ALLEN: “It worked out pretty good.”

BEATHARD: “Yeah, it worked out pretty good. He lasted 18 years or whatever it was.”

ALLEN: “But in the strike-shortened season?”

BEATHARD: “Yeah, we had a group of coaches that were really great. As opposed to a lot of the teams around the NFL that I spoke with in the strike-shortened year, we went out and grabbed a bunch of guys that we had already cut. I even took guys off a touch-football team I played with in LA. When I was out there, we had this real-neat offseason touch-football program that some NFL guys played in, bunch of rag-tag guys played in. We had a couple of guys on that team that I thought we’re pretty good that weren’t NFL players. Brought them back to play and they made the strike team.

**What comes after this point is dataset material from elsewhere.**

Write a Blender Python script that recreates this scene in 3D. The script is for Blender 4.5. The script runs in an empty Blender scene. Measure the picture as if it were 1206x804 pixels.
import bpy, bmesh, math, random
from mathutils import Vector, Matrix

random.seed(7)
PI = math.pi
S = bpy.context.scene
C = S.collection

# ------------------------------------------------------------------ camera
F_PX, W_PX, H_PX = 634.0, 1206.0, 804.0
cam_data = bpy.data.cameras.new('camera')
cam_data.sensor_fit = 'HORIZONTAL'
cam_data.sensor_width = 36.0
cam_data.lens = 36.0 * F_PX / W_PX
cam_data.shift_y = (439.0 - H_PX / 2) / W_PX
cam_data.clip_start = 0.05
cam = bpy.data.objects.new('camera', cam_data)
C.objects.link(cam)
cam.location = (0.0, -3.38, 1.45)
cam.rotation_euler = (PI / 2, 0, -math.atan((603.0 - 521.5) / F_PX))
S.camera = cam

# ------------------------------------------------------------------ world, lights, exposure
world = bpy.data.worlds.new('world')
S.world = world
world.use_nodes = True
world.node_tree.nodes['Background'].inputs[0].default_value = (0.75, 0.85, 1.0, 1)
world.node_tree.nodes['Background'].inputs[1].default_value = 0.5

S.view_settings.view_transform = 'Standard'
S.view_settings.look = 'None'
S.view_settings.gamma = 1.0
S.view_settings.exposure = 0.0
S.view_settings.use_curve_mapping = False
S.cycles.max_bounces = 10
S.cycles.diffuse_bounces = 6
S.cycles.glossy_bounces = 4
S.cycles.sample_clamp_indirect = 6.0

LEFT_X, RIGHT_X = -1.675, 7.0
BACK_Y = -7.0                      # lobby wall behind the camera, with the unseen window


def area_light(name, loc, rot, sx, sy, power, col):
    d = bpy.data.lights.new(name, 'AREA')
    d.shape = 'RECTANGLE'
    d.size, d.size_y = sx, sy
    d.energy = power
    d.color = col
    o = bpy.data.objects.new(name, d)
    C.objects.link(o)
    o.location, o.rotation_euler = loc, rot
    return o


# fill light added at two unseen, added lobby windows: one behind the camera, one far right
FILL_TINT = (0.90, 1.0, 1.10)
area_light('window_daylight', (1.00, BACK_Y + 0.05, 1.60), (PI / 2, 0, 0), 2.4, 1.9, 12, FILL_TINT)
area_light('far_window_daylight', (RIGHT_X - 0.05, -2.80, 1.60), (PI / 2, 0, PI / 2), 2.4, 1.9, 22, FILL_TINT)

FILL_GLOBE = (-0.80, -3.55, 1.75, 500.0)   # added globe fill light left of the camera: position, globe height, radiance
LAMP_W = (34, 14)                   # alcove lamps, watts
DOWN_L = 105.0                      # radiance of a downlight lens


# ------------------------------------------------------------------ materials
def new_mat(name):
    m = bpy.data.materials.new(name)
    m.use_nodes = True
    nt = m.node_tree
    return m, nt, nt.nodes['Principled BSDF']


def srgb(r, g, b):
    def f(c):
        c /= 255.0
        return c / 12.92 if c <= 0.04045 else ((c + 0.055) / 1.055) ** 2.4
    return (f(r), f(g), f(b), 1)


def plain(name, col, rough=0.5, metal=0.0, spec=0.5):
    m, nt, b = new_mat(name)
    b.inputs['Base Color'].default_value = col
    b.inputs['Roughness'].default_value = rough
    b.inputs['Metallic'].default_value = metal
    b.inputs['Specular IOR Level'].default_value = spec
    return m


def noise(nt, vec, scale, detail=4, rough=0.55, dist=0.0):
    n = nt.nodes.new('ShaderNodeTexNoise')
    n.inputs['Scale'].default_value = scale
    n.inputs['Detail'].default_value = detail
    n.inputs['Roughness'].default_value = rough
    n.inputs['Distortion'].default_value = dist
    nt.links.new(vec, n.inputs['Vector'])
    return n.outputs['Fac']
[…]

“We brought a bunch of rag-tag guys in but our coaching staff was great because our coaching staff took it seriously and thought, ‘If we can just win a few games in these strike years, then we’ll still be in the running.’ We won all our games in the strike year and then when the strike ended, we actually kept a lot of those guys on the team. They got Super Bowl pay. It was one of the real highlights all the time I was in the NFL. That strike year was one of thereallyl great memories I had. That was because when you get coaches like that, that are willing to do that, it made it all better. Because I talked to several guys around the league and they said, ‘The hell with it, our season is down the drain. We don’t want to coach these guys.’ Our coaches did.”

ALLEN: “That’s great. I thank everyone. Congratulations. Our homecoming game vs. Minnesota, we’ll unveil it and Bobby will be on the field, and might even be our homecoming king this year. Congratulations, Bobby.”